To be done
Write out, word for word, the stretch of lines beginning at the one with "Build this scene" and ending at the one with "S.camera = cam", omitting the images.

-- START Records provided --

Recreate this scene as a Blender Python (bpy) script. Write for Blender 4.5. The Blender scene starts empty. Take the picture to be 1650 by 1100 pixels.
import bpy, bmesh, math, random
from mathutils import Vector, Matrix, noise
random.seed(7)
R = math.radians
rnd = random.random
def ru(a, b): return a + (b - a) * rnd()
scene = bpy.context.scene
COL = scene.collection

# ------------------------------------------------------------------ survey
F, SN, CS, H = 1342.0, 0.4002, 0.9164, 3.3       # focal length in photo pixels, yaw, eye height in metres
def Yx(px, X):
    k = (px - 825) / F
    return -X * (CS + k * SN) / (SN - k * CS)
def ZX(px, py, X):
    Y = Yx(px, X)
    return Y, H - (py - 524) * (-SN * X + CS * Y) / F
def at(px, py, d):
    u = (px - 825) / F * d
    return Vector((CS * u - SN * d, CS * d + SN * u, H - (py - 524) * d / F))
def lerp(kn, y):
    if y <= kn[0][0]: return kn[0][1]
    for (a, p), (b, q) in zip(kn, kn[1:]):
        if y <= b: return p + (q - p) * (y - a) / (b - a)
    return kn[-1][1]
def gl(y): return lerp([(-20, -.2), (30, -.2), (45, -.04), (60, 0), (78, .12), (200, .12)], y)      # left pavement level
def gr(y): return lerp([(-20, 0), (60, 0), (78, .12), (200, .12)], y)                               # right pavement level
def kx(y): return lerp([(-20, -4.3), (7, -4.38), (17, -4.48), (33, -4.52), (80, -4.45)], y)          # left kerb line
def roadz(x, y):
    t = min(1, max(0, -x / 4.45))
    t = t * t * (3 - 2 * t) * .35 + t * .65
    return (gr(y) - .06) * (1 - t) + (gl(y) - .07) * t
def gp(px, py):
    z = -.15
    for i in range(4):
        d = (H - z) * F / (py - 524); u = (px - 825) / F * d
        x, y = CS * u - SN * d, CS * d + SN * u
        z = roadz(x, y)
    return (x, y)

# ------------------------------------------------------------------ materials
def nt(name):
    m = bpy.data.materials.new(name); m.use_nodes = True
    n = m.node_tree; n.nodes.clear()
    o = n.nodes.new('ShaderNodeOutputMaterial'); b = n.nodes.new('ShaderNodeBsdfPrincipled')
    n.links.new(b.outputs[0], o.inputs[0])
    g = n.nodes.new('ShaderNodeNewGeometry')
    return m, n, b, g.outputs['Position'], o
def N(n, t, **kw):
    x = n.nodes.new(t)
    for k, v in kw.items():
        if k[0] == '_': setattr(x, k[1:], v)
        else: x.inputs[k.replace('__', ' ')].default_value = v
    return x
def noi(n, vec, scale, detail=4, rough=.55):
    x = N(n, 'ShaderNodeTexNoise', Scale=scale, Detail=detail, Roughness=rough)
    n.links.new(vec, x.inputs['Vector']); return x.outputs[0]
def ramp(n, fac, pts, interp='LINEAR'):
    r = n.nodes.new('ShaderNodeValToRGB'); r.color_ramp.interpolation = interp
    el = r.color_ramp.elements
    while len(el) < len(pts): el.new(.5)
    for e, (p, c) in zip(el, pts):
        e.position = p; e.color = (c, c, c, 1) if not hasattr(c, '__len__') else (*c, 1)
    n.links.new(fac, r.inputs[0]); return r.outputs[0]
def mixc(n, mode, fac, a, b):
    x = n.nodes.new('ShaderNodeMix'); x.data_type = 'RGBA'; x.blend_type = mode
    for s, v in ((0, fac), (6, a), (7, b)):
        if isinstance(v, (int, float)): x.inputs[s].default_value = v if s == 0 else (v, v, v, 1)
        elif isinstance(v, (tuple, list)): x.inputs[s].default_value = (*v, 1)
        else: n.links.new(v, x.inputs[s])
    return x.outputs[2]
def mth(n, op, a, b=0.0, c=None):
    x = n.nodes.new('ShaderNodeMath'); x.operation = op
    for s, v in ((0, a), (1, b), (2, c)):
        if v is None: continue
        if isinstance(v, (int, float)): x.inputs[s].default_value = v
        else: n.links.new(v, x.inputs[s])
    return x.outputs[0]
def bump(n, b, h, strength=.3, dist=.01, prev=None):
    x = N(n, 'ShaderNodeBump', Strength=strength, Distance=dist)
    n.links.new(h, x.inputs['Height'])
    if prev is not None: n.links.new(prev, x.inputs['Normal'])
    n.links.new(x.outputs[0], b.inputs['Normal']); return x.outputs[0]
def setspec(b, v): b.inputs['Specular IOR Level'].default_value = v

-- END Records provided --
-- START Records provided --

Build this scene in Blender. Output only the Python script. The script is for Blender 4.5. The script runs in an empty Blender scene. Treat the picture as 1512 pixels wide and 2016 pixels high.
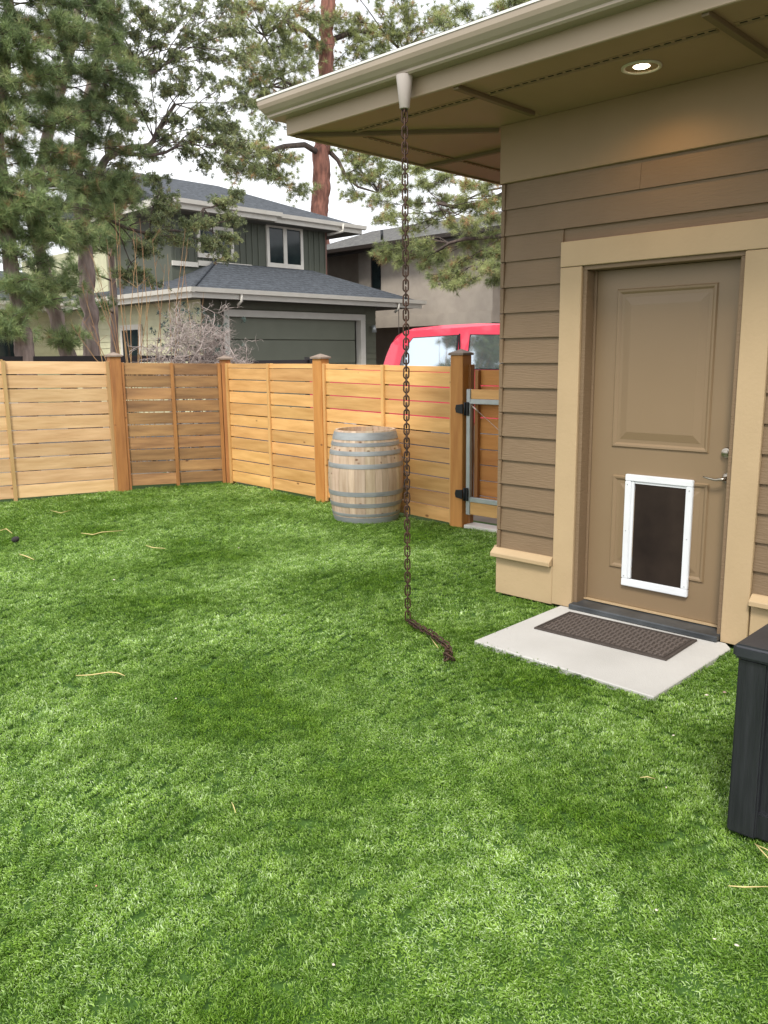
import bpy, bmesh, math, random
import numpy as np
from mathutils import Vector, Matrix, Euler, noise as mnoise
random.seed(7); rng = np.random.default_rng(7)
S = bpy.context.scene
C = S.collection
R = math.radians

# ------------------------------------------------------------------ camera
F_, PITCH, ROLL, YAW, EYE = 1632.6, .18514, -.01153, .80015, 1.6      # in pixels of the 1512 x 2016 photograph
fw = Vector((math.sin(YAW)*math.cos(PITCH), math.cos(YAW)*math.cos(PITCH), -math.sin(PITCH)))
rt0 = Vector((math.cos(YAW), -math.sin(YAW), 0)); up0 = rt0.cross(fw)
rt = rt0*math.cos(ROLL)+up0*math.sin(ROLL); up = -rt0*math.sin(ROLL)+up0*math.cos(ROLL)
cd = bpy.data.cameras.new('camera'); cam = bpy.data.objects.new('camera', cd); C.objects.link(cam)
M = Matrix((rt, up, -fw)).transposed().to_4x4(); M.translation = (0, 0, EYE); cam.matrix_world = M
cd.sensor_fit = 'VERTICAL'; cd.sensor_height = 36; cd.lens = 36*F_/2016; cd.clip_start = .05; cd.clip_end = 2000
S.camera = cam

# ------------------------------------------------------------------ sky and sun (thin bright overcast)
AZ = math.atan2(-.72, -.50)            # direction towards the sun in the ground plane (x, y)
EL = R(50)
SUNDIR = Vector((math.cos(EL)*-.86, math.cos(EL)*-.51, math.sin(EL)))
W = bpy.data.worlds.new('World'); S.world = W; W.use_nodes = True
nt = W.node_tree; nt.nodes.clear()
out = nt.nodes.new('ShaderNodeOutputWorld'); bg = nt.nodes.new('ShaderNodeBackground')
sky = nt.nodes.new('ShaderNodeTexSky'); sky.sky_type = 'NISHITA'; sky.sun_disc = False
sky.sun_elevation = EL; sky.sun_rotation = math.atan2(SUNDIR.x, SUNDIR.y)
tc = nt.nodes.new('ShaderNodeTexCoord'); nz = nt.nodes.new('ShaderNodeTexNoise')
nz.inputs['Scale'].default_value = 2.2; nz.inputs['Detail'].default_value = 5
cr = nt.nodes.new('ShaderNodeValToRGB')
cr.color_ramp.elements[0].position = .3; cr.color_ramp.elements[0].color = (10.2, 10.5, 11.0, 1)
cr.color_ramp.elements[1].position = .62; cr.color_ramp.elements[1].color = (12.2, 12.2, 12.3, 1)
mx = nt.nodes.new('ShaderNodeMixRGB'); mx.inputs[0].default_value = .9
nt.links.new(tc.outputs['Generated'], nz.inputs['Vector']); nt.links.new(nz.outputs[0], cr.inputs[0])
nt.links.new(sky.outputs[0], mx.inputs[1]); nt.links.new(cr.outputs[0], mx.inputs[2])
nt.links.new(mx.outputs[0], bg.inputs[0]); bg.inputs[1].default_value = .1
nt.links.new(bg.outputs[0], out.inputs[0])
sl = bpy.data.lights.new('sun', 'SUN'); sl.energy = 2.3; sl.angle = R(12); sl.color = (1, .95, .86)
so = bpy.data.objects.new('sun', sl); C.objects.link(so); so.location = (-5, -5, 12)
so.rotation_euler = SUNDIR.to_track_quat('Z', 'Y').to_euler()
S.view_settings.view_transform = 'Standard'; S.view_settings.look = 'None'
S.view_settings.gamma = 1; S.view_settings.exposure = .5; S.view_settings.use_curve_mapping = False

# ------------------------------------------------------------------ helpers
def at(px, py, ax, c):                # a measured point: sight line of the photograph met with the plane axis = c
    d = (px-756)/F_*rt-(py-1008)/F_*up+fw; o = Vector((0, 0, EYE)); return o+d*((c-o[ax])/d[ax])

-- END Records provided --

Correct response
Build this scene in Blender. Output only the Python script. The script is for Blender 4.5. The script runs in an empty Blender scene. Treat the picture as 1512 pixels wide and 2016 pixels high.
import bpy, bmesh, math, random
import numpy as np
from mathutils import Vector, Matrix, Euler, noise as mnoise
random.seed(7); rng = np.random.default_rng(7)
S = bpy.context.scene
C = S.collection
R = math.radians

# ------------------------------------------------------------------ camera
F_, PITCH, ROLL, YAW, EYE = 1632.6, .18514, -.01153, .80015, 1.6      # in pixels of the 1512 x 2016 photograph
fw = Vector((math.sin(YAW)*math.cos(PITCH), math.cos(YAW)*math.cos(PITCH), -math.sin(PITCH)))
rt0 = Vector((math.cos(YAW), -math.sin(YAW), 0)); up0 = rt0.cross(fw)
rt = rt0*math.cos(ROLL)+up0*math.sin(ROLL); up = -rt0*math.sin(ROLL)+up0*math.cos(ROLL)
cd = bpy.data.cameras.new('camera'); cam = bpy.data.objects.new('camera', cd); C.objects.link(cam)
M = Matrix((rt, up, -fw)).transposed().to_4x4(); M.translation = (0, 0, EYE); cam.matrix_world = M
cd.sensor_fit = 'VERTICAL'; cd.sensor_height = 36; cd.lens = 36*F_/2016; cd.clip_start = .05; cd.clip_end = 2000
S.camera = cam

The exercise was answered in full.